Laurent Damond, avocat | L’être humain est un animal sociable qui a besoin de contacts avec les autres et particulièrement d’échanges verbaux. Parler ne sert pas seulement à communiquer une information, mais encore à évacuer des émotions. On dit parfois : « il fallait que cela sorte ». Discuter est une nécessité sociale, qui nous permet d’exister. Converser fait appel à toute la palette de nos émotions, notamment de la joie à la tristesse en passant par la peur et la colère. Cela se traduit par nos éclats de voix, nos rires, nos sanglots et nos grognements.
Caroline et Gérard sont séparés depuis plus de cinq ans. Ils se partagent la garde de leurs enfants Philippine et David. Toutefois, leur rupture a été douloureuse et le divorce fut un long combat judiciaire, lequel a laissé des plaies béantes. La souffrance est telle qu’il leur est impossible de parler entre eux, des sujets les plus banaux aux questions les plus importantes concernant leurs enfants. Chaque question est échangée uniquement par des messages écrits.
Après cinq ans de silence, ils ignorent l’un et l’autre pour quelles raisons ils ne conversent plus. Ils se sont tellement habitués à s’écrire des messages, qu’ils ne se rendent même plus compte de leur situation.
Récemment, un problème plus conséquent concernant leur fille les oblige à discuter de vive voix. Comme cela n’est pas une option envisageable, ils essayent tant bien que mal de résoudre leurs difficultés par des échanges écrits. Malheureusement pour eux, en l’état cela n’est pas réalisable.

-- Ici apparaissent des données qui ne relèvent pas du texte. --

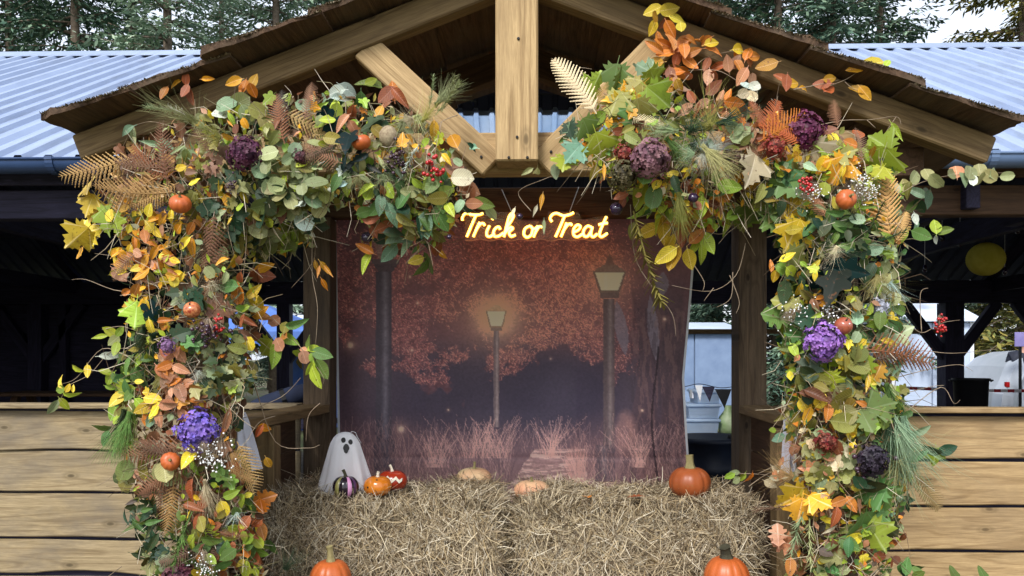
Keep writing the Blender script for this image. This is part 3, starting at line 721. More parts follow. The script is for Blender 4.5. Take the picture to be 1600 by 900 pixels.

Gérard ne perçoit pas d’autre solution que de saisir le tribunal, afin que cette autorité trouve une issue pour le problème de Philippine. Caroline apprenant les intentions de son ex-mari lui propose une médiation qui serait moins lourde, moins longue et moins onéreuse qu’un nouveau procès. En effet, la procédure de divorce a laissé chez cette maman des stigmates indélébiles. Gérard n’est pas convaincu, mais répond à Caroline, toujours par message, qu’il est prêt à tenter l’expérience.
Après m’avoir rencontré individuellement, Caroline et Gérard se retrouvent en ma présence dans la même salle, tous les deux fuyant le regard de l’autre. Ils ont conscience que leur attitude exerce une influence néfaste sur leurs enfants. Ceux-ci profitent également de la situation en faisant croire à papa que chez maman il y a des règles plus souples et inversement.
Les discussions débutent et les médiés s’adressent à moi, sans pouvoir se parler directement. Soudainement et comme par miracle, la confiance arrivant, Caroline et Gérard osent un premier mot, puis un deuxième et finalement c’est une conversation qui va durer plus de vingt minutes. Quant à moi, je me confine dans le plus profond des silences, satisfait de constater que deux personnes qui ne s’étaient plus adressé la parole depuis cinq ans puissent discuter. Lorsqu’ils arrêtent de parler, je leur fais remarquer qu’ils ont réussi à dialoguer de nombreuses minutes. Tous les deux sont interloqués, surpris et surtout contents d’avoir passé par cette médiation pour renouer un dialogue indispensable, notamment pour le bien de leurs enfants.
Lorsque les échanges disparaissent entre des personnes, le travail et la présence du médiateur permettent de rétablir les discussions.